Wednesday, March 25, 2020

Loomettes, making a good pin loom almost perfect

The Loomette is a vintage pin loom that has a lot to offer. Like the vintage Weave-It, it is readily available on Ebay and other online venues for very reasonable prices. It is a sturdy little wood-framed loom. The wider pin spacing means that there is more room to use variable yarns and the weaving needle won't get stuck between the pins. You can find lots of Loomettes that look as though they were never taken out of the box, in perfect condition after 60 or 70+ years. Unfortunately, there is a reason for that.

The downside with the Loomette is that, because the pins are not clustered in groups of three, it is more challenging to wind on the yarn. Each time I have done it I had to stop and think about it, I couldn't pick up an easy flow like the Weave-it or Zoom Loom.

So I decided to fix that. Now I can use my Loomettes with the same ease as my other pin looms and all it needed was a little nail polish. 

Some of the Loomettes came with two weaving bars that expand the weaving options to 17 different pieces. 

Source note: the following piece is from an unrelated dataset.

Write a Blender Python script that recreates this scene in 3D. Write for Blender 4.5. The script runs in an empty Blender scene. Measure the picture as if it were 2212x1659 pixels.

The Loomette pin pattern is slightly different than the standard Zoom Loom type pin loom. There are two less pins on the Loomette. Beginning from a slot to hold the starting end of the yarn, you follow a pattern of going around two pins, skipping one.

In order to make this easier to see, I painted white nail polish on each group of two pins that you go around for the first two layers. I marked the two pins that you go through to the third layer in green.

This pattern shows the pins that need to be marked in order to easily wind yarn onto the loom.

I have also marked the "gateway pins" to transition to the third layer.

You can see the different layers wound onto a Loomette below- making use of the marked pins.

Be aware that in the picture of Layer 2, the loom is now sideways, it returns to the starting side for Layer 3.

Original Loomette instruction patterns.
The final question is whether the Loomette is compatible with other pin looms. The woven Loomette below was so close to identical to the Zoom Loom product that I had to mark it with masking tape when I took it off the loom for fear of confusing the two.

I am certain that there are many weavers who are as comfortable winding the Loomette as any other pin loom. If you are not one of those, I hope these directions will help.

This gives me one more chance to include a plea for collaboration. If you have a couple pin looms or if you decide to pull out an extra Loomette and some nail polish, you now have the opportunity to share this craft with family and friends, and that gives you a superpower.  You now have the ability to create a baby toy or prayer shawl or other gift from your heart and hands in an incredibly short period of time through your unified work. And that becomes a gift of its own.
     Be well. Happy weaving!


  1. I just purchased a pon loom and your book. I cant wait to try it with my granddaughter! Thank you!

  2. Loving your passion for hand work. A Knitter since childhood ~ first time working with pin loom. Incorporating the squares in my felting. Great tutorial. Thank you.